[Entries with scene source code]
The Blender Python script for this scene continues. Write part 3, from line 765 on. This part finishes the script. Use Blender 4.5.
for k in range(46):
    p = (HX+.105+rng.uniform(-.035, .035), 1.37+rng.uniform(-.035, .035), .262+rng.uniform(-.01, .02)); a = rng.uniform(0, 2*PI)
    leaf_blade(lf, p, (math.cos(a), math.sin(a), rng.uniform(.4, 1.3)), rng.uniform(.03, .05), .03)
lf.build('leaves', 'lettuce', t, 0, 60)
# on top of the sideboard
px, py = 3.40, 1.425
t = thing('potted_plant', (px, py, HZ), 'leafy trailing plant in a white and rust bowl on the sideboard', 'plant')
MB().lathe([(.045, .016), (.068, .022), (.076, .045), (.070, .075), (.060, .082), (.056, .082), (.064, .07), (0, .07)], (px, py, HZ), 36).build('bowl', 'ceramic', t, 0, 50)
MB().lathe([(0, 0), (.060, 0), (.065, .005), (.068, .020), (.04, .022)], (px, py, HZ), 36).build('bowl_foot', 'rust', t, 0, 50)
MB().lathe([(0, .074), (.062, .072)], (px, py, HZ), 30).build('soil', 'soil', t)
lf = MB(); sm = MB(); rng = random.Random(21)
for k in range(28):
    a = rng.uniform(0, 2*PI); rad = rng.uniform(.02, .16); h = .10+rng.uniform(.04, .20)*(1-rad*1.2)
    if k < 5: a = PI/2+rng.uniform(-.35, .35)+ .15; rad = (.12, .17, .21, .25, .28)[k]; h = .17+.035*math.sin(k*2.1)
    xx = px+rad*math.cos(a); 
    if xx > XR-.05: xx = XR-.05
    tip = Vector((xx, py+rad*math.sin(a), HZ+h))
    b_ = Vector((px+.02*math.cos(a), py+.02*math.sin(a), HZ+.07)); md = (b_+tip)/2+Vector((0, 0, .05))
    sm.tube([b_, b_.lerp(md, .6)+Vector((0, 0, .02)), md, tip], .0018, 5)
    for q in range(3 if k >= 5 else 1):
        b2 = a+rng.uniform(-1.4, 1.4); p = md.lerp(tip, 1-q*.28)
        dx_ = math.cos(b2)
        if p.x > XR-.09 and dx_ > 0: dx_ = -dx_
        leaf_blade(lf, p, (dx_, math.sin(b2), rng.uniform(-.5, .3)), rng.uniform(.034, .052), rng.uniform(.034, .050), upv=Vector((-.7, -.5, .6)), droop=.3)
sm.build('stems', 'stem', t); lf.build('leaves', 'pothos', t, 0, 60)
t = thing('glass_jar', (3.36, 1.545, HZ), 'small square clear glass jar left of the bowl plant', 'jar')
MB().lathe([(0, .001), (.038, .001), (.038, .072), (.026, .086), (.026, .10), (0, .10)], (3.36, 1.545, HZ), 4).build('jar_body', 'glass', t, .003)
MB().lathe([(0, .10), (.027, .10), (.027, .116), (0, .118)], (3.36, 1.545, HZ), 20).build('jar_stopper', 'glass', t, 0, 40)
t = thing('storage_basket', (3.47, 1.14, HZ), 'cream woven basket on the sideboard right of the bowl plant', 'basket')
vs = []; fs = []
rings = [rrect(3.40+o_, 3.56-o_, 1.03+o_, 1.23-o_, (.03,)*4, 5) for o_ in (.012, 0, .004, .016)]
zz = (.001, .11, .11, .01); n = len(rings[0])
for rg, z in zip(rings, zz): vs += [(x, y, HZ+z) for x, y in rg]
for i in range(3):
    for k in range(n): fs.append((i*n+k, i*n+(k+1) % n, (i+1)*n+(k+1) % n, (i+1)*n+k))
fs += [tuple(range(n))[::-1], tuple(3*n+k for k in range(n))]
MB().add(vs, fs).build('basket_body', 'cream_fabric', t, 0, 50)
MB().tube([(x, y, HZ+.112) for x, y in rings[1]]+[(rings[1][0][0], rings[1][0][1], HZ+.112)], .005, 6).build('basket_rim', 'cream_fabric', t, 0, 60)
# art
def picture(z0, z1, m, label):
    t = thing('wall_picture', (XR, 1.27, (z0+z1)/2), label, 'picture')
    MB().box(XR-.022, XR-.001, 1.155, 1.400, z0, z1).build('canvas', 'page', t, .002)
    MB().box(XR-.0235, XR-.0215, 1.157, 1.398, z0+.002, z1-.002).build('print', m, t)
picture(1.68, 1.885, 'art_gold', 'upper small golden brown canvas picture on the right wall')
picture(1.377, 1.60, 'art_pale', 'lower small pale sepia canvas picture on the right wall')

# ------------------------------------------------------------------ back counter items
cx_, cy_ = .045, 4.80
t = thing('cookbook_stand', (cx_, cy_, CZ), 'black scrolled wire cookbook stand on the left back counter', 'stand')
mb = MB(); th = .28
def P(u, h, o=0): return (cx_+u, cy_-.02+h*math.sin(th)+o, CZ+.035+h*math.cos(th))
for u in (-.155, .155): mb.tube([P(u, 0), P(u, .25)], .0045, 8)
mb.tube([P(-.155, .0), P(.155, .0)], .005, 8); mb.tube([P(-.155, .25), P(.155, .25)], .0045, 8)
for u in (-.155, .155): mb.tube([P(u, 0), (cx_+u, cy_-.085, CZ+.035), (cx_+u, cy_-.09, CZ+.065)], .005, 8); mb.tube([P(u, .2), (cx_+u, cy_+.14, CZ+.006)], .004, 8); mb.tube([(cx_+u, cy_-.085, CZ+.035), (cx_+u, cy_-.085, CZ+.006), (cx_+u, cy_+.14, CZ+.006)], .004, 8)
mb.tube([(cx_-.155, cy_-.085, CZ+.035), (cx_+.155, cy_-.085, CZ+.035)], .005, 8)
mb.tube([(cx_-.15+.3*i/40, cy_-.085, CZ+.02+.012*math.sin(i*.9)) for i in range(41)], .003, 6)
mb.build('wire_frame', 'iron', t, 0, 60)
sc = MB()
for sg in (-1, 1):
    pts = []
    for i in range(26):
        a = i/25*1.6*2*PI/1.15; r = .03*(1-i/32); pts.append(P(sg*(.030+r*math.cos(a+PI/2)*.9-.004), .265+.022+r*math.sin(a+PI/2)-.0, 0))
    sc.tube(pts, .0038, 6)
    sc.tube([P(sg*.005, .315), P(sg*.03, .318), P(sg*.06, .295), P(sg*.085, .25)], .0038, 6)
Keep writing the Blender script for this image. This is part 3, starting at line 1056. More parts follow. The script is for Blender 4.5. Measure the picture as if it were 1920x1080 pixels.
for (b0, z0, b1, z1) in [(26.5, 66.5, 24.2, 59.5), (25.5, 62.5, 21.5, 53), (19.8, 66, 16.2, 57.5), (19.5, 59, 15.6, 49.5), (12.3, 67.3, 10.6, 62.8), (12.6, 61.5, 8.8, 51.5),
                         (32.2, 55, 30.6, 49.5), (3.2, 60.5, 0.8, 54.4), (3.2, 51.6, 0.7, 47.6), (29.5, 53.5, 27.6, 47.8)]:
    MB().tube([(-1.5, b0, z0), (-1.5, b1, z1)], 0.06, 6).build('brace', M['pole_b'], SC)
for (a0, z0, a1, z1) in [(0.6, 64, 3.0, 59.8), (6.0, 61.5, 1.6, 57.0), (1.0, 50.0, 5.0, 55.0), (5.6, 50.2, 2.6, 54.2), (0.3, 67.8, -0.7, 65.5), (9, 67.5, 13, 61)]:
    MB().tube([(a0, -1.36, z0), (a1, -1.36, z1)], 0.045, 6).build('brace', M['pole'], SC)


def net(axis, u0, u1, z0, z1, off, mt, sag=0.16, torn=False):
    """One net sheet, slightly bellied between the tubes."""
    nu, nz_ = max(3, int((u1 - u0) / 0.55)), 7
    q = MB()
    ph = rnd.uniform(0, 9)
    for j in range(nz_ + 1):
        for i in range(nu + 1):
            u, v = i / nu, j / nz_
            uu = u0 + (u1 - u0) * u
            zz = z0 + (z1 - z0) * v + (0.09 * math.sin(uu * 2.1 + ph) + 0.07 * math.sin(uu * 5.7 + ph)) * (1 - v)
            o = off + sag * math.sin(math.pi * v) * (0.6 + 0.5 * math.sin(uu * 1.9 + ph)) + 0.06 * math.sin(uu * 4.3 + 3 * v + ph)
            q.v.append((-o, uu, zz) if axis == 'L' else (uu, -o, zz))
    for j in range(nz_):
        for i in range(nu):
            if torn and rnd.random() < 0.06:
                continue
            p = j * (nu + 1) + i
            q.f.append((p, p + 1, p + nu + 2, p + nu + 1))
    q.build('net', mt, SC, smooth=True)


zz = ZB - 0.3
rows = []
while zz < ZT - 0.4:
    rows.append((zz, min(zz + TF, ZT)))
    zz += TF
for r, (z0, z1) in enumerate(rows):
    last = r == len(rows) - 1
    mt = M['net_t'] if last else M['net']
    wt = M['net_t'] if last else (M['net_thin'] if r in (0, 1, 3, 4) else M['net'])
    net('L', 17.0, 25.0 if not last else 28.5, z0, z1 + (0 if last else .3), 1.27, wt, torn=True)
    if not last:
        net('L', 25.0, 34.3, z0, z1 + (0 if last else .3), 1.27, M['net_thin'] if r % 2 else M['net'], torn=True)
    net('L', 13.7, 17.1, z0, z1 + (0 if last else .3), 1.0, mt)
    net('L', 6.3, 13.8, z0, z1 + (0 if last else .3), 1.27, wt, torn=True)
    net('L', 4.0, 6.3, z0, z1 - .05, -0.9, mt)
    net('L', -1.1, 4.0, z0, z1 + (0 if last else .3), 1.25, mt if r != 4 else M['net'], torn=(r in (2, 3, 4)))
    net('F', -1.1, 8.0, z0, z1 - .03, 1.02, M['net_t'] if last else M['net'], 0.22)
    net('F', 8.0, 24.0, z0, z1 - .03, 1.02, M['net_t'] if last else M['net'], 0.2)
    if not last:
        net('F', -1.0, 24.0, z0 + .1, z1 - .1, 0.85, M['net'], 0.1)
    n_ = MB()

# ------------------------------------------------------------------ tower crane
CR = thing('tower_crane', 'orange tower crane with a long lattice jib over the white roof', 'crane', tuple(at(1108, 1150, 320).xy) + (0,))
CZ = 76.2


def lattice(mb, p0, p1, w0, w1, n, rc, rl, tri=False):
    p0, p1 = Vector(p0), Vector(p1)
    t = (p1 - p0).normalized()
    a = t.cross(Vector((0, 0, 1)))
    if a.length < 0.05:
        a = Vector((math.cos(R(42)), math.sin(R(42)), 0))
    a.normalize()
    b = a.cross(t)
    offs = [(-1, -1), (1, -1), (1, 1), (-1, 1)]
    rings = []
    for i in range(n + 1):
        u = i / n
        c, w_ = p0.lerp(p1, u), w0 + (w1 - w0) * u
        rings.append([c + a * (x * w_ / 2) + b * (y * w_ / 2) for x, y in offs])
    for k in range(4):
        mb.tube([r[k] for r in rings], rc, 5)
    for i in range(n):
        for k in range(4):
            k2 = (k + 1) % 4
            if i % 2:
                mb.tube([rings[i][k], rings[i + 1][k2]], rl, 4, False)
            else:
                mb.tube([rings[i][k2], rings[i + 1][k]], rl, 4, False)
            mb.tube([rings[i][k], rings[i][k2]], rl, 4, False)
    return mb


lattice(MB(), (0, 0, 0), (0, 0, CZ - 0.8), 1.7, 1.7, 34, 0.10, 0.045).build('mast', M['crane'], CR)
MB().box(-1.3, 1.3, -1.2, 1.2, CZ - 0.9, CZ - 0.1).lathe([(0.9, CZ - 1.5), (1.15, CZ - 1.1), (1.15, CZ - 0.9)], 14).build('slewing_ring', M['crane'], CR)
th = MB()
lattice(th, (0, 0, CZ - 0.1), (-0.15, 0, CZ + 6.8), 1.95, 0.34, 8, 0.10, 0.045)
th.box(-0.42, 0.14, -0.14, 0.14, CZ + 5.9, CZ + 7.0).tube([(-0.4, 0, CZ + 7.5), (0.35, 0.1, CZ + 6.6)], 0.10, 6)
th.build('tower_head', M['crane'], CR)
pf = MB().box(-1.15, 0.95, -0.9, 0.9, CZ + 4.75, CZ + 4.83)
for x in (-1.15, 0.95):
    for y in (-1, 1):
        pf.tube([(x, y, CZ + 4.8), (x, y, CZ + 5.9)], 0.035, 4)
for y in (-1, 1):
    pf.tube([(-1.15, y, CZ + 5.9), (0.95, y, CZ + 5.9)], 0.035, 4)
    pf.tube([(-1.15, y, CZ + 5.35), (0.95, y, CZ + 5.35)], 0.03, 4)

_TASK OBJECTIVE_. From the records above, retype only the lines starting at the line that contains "Keep writing the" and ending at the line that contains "q.build('net', mt, SC, smooth=True)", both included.

_TASK OUTPUT_.
Keep writing the Blender script for this image. This is part 3, starting at line 1056. More parts follow. The script is for Blender 4.5. Measure the picture as if it were 1920x1080 pixels.
for (b0, z0, b1, z1) in [(26.5, 66.5, 24.2, 59.5), (25.5, 62.5, 21.5, 53), (19.8, 66, 16.2, 57.5), (19.5, 59, 15.6, 49.5), (12.3, 67.3, 10.6, 62.8), (12.6, 61.5, 8.8, 51.5),
                         (32.2, 55, 30.6, 49.5), (3.2, 60.5, 0.8, 54.4), (3.2, 51.6, 0.7, 47.6), (29.5, 53.5, 27.6, 47.8)]:
    MB().tube([(-1.5, b0, z0), (-1.5, b1, z1)], 0.06, 6).build('brace', M['pole_b'], SC)
for (a0, z0, a1, z1) in [(0.6, 64, 3.0, 59.8), (6.0, 61.5, 1.6, 57.0), (1.0, 50.0, 5.0, 55.0), (5.6, 50.2, 2.6, 54.2), (0.3, 67.8, -0.7, 65.5), (9, 67.5, 13, 61)]:
    MB().tube([(a0, -1.36, z0), (a1, -1.36, z1)], 0.045, 6).build('brace', M['pole'], SC)


def net(axis, u0, u1, z0, z1, off, mt, sag=0.16, torn=False):
    """One net sheet, slightly bellied between the tubes."""
    nu, nz_ = max(3, int((u1 - u0) / 0.55)), 7
    q = MB()
    ph = rnd.uniform(0, 9)
    for j in range(nz_ + 1):
        for i in range(nu + 1):
            u, v = i / nu, j / nz_
            uu = u0 + (u1 - u0) * u
            zz = z0 + (z1 - z0) * v + (0.09 * math.sin(uu * 2.1 + ph) + 0.07 * math.sin(uu * 5.7 + ph)) * (1 - v)
            o = off + sag * math.sin(math.pi * v) * (0.6 + 0.5 * math.sin(uu * 1.9 + ph)) + 0.06 * math.sin(uu * 4.3 + 3 * v + ph)
            q.v.append((-o, uu, zz) if axis == 'L' else (uu, -o, zz))
    for j in range(nz_):
        for i in range(nu):
            if torn and rnd.random() < 0.06:
                continue
            p = j * (nu + 1) + i
            q.f.append((p, p + 1, p + nu + 2, p + nu + 1))
    q.build('net', mt, SC, smooth=True)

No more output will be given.